Keeping busy was another suggestion I got from my sponsor and my supports, so I took a coffee commitment at a women’s meeting that I attended weekly. It was simple, but knowing that people were counting on me to show up and brew a pot of dark roast gave me some accountability and a sense of purpose. I also got a chance to meet more women in early sobriety, and it opened up more opportunities for service. I ended up chairing my home group meeting for two months, a commitment that required me to reach out to other women for speaking opportunities.

  •      Gratitude lists

Reminding myself of all of the gifts sobriety had given me kept me from being sucked into a cycle of self-pity and destructive behavior.

Avoiding Outside Addictions

Like most addicts, when I am in pain, I will grasp onto anything that will dull that pain, if even for just a moment. One of my favorite ways to do that in the past was through relationships. In order to stop myself from covering up the pain of my breakup through a rebound relationship, I made a commitment to abstain from dating until I had completed my steps with my sponsor.

This self-imposed “man-ban” had the dual benefit of forcing me to face and work through my pain and to get moving on my steps so that I could re-enter the world of dating. Sure, there were times when I attempted to anesthetize myself with an unreasonable amount of pastries from the Italian place down the street from my halfway. I may have downloaded and later deleted a few dating apps in those first few weeks. But ultimately, I knew that what my sponsor’s words were true: there is no way to numb it. You can’t go around it. The only way forward is by trusting that on the other side there is peace, serenity, and a greater purpose.

Peace After Pain

For a long while after my first sober break-up, I doubted my higher power’s plan for me. Despite my doubts that the pain would ever subside or that I was capable of a loving and healthy relationship; I placed my faith in my sponsor, my higher power, and in a program of recovery.

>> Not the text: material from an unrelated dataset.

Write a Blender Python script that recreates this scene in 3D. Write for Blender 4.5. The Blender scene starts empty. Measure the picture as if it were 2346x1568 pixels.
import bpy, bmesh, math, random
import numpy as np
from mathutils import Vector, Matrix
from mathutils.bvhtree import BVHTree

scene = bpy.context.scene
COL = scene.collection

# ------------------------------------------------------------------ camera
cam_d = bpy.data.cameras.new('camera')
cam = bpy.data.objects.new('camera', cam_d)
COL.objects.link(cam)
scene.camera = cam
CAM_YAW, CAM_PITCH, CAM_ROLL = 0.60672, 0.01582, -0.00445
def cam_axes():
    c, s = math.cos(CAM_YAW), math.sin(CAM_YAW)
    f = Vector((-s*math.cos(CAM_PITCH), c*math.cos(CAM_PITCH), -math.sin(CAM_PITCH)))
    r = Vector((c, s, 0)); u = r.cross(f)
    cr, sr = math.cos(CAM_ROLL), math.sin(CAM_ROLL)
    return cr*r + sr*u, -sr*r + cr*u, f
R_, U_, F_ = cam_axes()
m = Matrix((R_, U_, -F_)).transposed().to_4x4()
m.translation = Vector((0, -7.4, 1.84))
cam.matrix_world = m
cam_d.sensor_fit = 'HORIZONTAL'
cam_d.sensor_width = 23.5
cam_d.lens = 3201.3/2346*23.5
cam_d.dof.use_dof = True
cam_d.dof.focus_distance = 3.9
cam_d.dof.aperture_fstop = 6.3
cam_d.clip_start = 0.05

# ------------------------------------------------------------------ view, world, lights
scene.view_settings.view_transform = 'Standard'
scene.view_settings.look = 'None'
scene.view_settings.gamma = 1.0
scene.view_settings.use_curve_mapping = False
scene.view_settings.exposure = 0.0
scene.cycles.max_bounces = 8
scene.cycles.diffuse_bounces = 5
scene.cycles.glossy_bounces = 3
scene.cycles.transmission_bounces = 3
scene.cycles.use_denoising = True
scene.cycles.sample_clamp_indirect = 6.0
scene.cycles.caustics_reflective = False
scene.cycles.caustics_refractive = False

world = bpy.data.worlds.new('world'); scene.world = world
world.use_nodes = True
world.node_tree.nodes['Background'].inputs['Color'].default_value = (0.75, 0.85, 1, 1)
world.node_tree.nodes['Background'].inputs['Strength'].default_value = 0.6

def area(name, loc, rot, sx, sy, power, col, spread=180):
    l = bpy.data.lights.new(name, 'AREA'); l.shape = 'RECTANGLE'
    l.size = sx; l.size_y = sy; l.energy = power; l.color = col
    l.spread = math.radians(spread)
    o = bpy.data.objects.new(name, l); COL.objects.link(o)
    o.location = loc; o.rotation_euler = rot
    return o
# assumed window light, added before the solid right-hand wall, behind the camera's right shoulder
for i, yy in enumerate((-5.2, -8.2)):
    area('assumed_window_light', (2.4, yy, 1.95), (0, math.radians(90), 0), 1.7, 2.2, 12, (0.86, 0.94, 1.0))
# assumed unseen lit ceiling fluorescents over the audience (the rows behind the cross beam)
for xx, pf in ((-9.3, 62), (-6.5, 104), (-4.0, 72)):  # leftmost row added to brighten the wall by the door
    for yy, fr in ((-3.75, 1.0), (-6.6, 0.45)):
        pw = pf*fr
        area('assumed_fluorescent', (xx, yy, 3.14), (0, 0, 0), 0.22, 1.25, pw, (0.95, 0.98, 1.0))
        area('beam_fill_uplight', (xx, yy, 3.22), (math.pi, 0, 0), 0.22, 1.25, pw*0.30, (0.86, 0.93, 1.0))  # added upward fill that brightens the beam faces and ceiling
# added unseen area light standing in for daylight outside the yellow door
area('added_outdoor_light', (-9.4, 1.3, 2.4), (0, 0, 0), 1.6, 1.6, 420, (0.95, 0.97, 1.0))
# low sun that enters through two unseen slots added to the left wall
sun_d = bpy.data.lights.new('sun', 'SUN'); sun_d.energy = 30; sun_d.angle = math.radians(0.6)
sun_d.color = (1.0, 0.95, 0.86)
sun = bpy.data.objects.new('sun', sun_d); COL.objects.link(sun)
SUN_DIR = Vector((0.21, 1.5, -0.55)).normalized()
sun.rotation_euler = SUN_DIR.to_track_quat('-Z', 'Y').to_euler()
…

Over time, the promises came true. I have worked through and let go of that pain, and I am truly thankful for those lessons. I’ve been able to make an amends to the other person in the relationship. I’ve also been able to have healthy relationships again. I have used my experience to relate to sponsees and newcomers, to assure them that the pain is temporary and that there is immeasurable joy on the other side of it.

Most importantly, through the tears, the sleepless nights, and the doubt, I have learned that no matter the depth of the pain, I do not have to pick up a drink or a drug. When the pain becomes too great, my supports are there to help me carry it. No one completes their recovery on their own. But, the lesson that no crisis means that I must return to the despair of active addiction is one that has served me through all of the ups and downs of my sobriety. What I believed was an earth-shattering sacrifice at the time was, in fact, a gift. And, that’s a lesson that I am grateful to have learned.